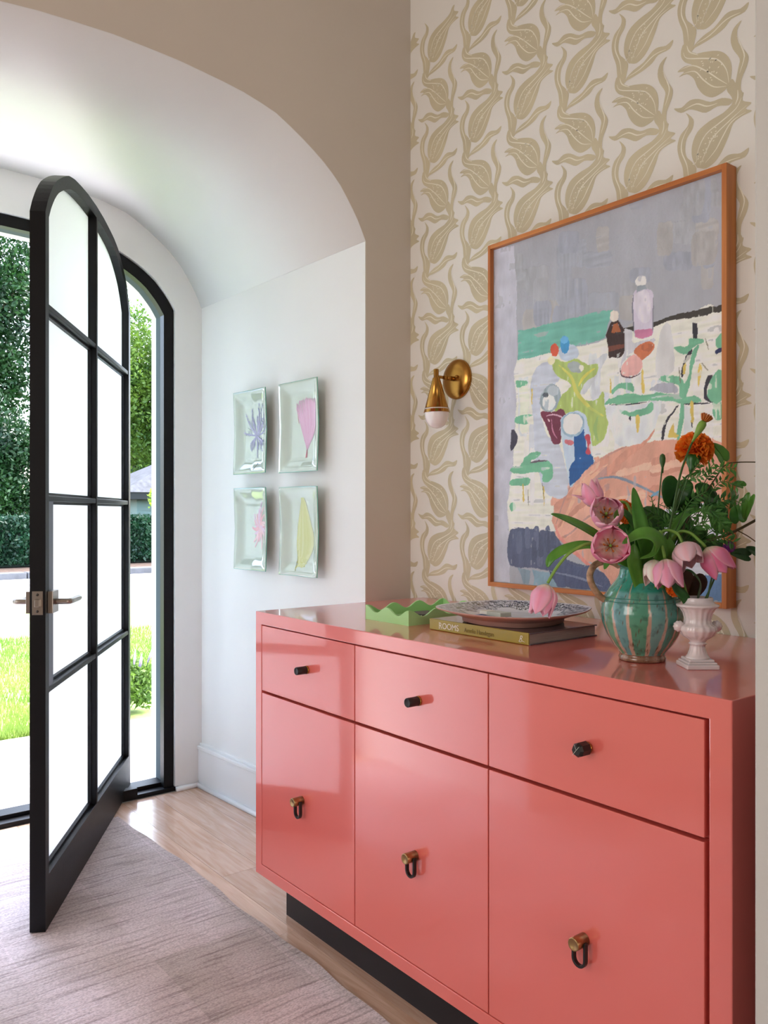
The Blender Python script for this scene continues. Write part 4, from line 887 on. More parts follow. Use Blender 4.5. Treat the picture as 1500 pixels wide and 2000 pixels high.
# ------------------------------------------------------------------ flowers
JIN = jc + Vector((0, 0, .15))
def stemtube(parent, pts, r0, r1, mt='stem_green', name='stem'):
    S = spline(pts, 7); n = len(S); m = MB(); m.tube(S, [r0 + (r1 - r0) * i / (n - 1) for i in range(n)], 8); return obj(name, m, mt, parent)
def pcol(v, u, tone, R2):
    # petal colour: cream base, pink body, pale edge
    pink = {'mid': (252, 168, 202), 'deep': (248, 132, 176), 'pale': (255, 208, 222), 'cream': (254, 244, 232)}[tone]
    pale = (254, 234, 236); base = (252, 244, 212)
    a = min(1, max(0, (v - .05) / .24)); e = abs(u) ** 2.2; b = .55 * e + .25 * max(0, v - .75) * 3
    c = [base[i] * (1 - a) + pink[i] * a for i in range(3)]; c = [c[i] * (1 - min(1, b)) + pale[i] * min(1, b) for i in range(3)]
    q = 1 + .05 * math.sin(u * 17 + 3 * v); c = [c[0], c[1] * (2 - q) * (.97 + .03 * q), c[2] * (2 - q)]
    return lin(*[max(0, min(255, x)) for x in c])
def tulip(head, axis, L_, W_, op, tone, stem, label, seed=0, leaf=None, stamens=True, flop=None):
    R2 = random.Random(seed); a = axis.normalized(); u = a.orthogonal().normalized(); v = a.cross(u)
    th = thing('tulip', head, label, 'flower', None)
    stemtube(th, list(stem) + [head - a * .002], .0034, .0030)
    for k in range(6):
        inner = k % 2; ph = k * pi / 3 + R2.uniform(-.12, .12) + seed
        opn = op + R2.uniform(-.08, .10); LL = L_ * (R2.uniform(.93, 1.06) if op < .94 else R2.uniform(.80, 1.18)); wav = R2.uniform(0, 6)
        fl = flop is not None and k == flop
        if fl: opn = 2.4
        def pf(uu, vv, ph=ph, inner=inner, opn=opn, LL=LL, wav=wav):
            x = uu * 2 - 1
            # radial profile
            rb = math.sin(min(1, vv / .48) * pi / 2) ** .75
            rr_ = W_ * (rb * (.92 if inner else 1.0) + max(0, vv - .5) * (opn - 1.12) * 1.15)
            zz_ = LL * (vv ** 1.1) * (1 - .22 * max(0, opn - 1) * vv)
            aw = .98 * math.sin(pi * min(.985, .14 + .80 * vv) ** .85) ** .75 if vv < .985 else .12
            an = ph + x * aw
            rr_ *= 1 - .10 * x * x * (1 if vv > .2 else 0) + .03 * math.sin(5 * x + wav) * vv
            zz_ -= LL * .06 * x * x * vv
            return head + a * zz_ + (u * math.cos(an) + v * math.sin(an)) * max(.002, rr_)
        m = MB(); m.grid(pf, 8, 12, colf=lambda uu, vv: pcol(vv, uu * 2 - 1, tone, R2)); obj('petal', m, 'petal', th, attr=True, solid=.0007, recalc=False)
    if stamens:
        for k in range(6):
            an = k * pi / 3 + .3; d = (u * math.cos(an) + v * math.sin(an)); m = MB()
            m.tube([head + a * .004, head + a * L_ * .35 + d * W_ * .28], .0009, 5); m.tube([head + a * L_ * .35 + d * W_ * .28, head + a * L_ * .52 + d * W_ * .34], .0019, 6); obj('stamen', m, 'anther', th)
        m = MB(); m.tube([head, head + a * L_ * .45], .0026, 8); obj('pistil', m, 'stem_green', th)
    return th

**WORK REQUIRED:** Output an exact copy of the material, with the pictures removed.

**TASK OUTPUT:**
The Blender Python script for this scene continues. Write part 4, from line 887 on. More parts follow. Use Blender 4.5. Treat the picture as 1500 pixels wide and 2000 pixels high.
# ------------------------------------------------------------------ flowers
JIN = jc + Vector((0, 0, .15))
def stemtube(parent, pts, r0, r1, mt='stem_green', name='stem'):
    S = spline(pts, 7); n = len(S); m = MB(); m.tube(S, [r0 + (r1 - r0) * i / (n - 1) for i in range(n)], 8); return obj(name, m, mt, parent)
def pcol(v, u, tone, R2):
    # petal colour: cream base, pink body, pale edge
    pink = {'mid': (252, 168, 202), 'deep': (248, 132, 176), 'pale': (255, 208, 222), 'cream': (254, 244, 232)}[tone]
    pale = (254, 234, 236); base = (252, 244, 212)
    a = min(1, max(0, (v - .05) / .24)); e = abs(u) ** 2.2; b = .55 * e + .25 * max(0, v - .75) * 3
    c = [base[i] * (1 - a) + pink[i] * a for i in range(3)]; c = [c[i] * (1 - min(1, b)) + pale[i] * min(1, b) for i in range(3)]
    q = 1 + .05 * math.sin(u * 17 + 3 * v); c = [c[0], c[1] * (2 - q) * (.97 + .03 * q), c[2] * (2 - q)]
    return lin(*[max(0, min(255, x)) for x in c])
def tulip(head, axis, L_, W_, op, tone, stem, label, seed=0, leaf=None, stamens=True, flop=None):
    R2 = random.Random(seed); a = axis.normalized(); u = a.orthogonal().normalized(); v = a.cross(u)
    th = thing('tulip', head, label, 'flower', None)
    stemtube(th, list(stem) + [head - a * .002], .0034, .0030)
    for k in range(6):
        inner = k % 2; ph = k * pi / 3 + R2.uniform(-.12, .12) + seed
        opn = op + R2.uniform(-.08, .10); LL = L_ * (R2.uniform(.93, 1.06) if op < .94 else R2.uniform(.80, 1.18)); wav = R2.uniform(0, 6)
        fl = flop is not None and k == flop
        if fl: opn = 2.4
        def pf(uu, vv, ph=ph, inner=inner, opn=opn, LL=LL, wav=wav):
            x = uu * 2 - 1
            # radial profile
            rb = math.sin(min(1, vv / .48) * pi / 2) ** .75
            rr_ = W_ * (rb * (.92 if inner else 1.0) + max(0, vv - .5) * (opn - 1.12) * 1.15)
            zz_ = LL * (vv ** 1.1) * (1 - .22 * max(0, opn - 1) * vv)
            aw = .98 * math.sin(pi * min(.985, .14 + .80 * vv) ** .85) ** .75 if vv < .985 else .12
            an = ph + x * aw
            rr_ *= 1 - .10 * x * x * (1 if vv > .2 else 0) + .03 * math.sin(5 * x + wav) * vv
            zz_ -= LL * .06 * x * x * vv
            return head + a * zz_ + (u * math.cos(an) + v * math.sin(an)) * max(.002, rr_)
        m = MB(); m.grid(pf, 8, 12, colf=lambda uu, vv: pcol(vv, uu * 2 - 1, tone, R2)); obj('petal', m, 'petal', th, attr=True, solid=.0007, recalc=False)
    if stamens:
        for k in range(6):
            an = k * pi / 3 + .3; d = (u * math.cos(an) + v * math.sin(an)); m = MB()
            m.tube([head + a * .004, head + a * L_ * .35 + d * W_ * .28], .0009, 5); m.tube([head + a * L_ * .35 + d * W_ * .28, head + a * L_ * .52 + d * W_ * .34], .0019, 6); obj('stamen', m, 'anther', th)
        m = MB(); m.tube([head, head + a * L_ * .45], .0026, 8); obj('pistil', m, 'stem_green', th)
    return th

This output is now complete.